You’ve Got To Save Things To Save Them

It’s become a Democrat cliché; any move to touch any government spending will “destroy” the program in question, inevitably starving the elderly and freezing the children, or something.

Lost in much of the barbering and protesting over GOP public-spending reforms – DC, Wisconsin, Minnesota and everywhere else – is that without conservative reform, the programs the lefty is yapping about will collapse under their own weight; it’s only through significant reform that the programs will be sustainable at all.

We’re seeing that in Wisconsin already:

Emily Koczela had been anxiously waiting for months for Wisconsin governor Scott Walker’s controversial budget repair bill to take effect. Koczela, the finance director for the Brown Deer school district, had been negotiating with the local union, trying to get it to accept concessions in order to make up for a $1 million budget shortfall. But the union wouldn’t budge.

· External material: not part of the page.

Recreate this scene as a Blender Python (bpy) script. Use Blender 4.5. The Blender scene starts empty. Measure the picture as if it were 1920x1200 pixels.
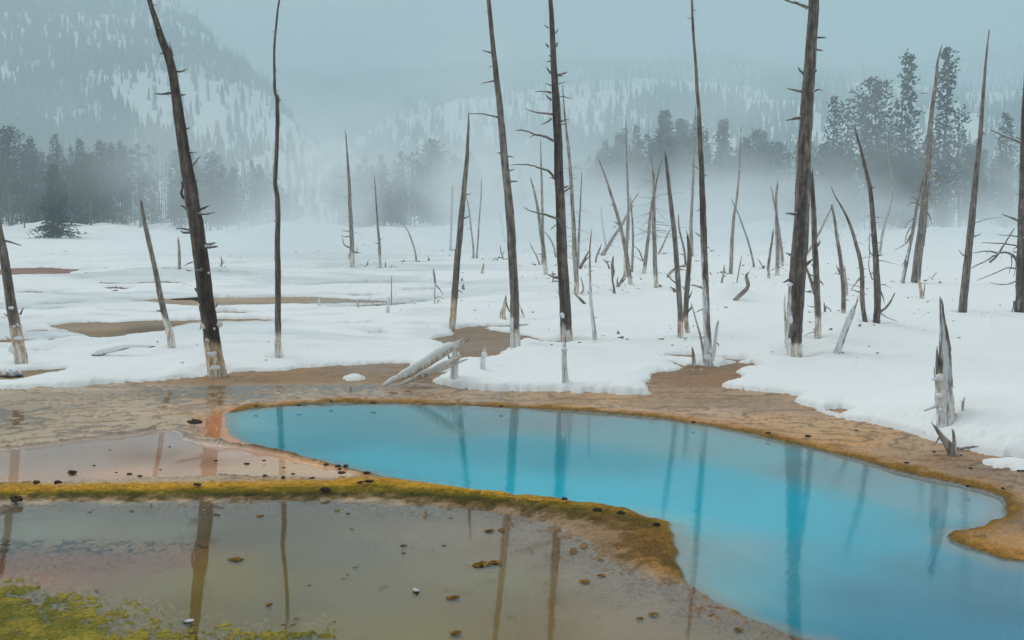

“We laid off 27 [teachers] as a precautionary measure,” Koczela told me. “They were crying. Some of these people are my friends.”

And what happened?

On June 29 at 12:01 a.m., Koczela could finally breathe a sigh of relief. The budget repair bill​—​delayed for months by protests, runaway state senators, and a legal challenge that made its way to the state’s supreme court​—​was law. The 27 teachers on the chopping block were spared.

It was the reforms – the ones that were going to “destroy” education – that saved the teachers.

Not the unions and their screeching about Madison last winter.

With “collective bargaining rights” limited to wages, Koczela was able to change the teachers’ benefits package to fill the budget gap. Requiring teachers to contribute 5.8 percent of their salary toward pensions saved $600,000. Changes to their health care plan​—​such as a $10 office visit co-pay (up from nothing)​—​saved $200,000. Upping the workload from five classes, a study hall, and two prep periods to six classes and two prep periods saved another $200,000. The budget was balanced.

I wonder how many of those 27 teachers called in sick to go to Madison last winter?

7 thoughts on “You’ve Got To Save Things To Save Them

  1. They have to make a $10 co-pay for a doctor visit? That’s outrageous. I pay $25. Whiny little union pukes.

  2. This is a story I heard weeks ago on talk radio. It was reported by a conservative reporter (can’t recall his name). This is only the second reference I have heard/seen of it. Where is the national media? Why does truth have to explode on their doorstep before they’ll report the facts? Thank God for the internet and talk radio or this story would receive zero oxygen.

  3. Unions have a set of goals that are distinct from “the good of union members”. Union members would be wise to keep that in mind.

  4. Kenosha teachers refused to negoitate, and the district made a deal before the law went into effect. They now have to lay off a large number of teachers. It is all done by senority so word out there is that many in the community are upset that good teachers and coaches (yes, that is important) are being let go, while older and sometimes less effective teachers get to stay.

  5. So instead of saying that Walker’s plan is working they’re spending millions expecting to kick out at least three Republican senators. I think all six will win and labor will ask what is going on.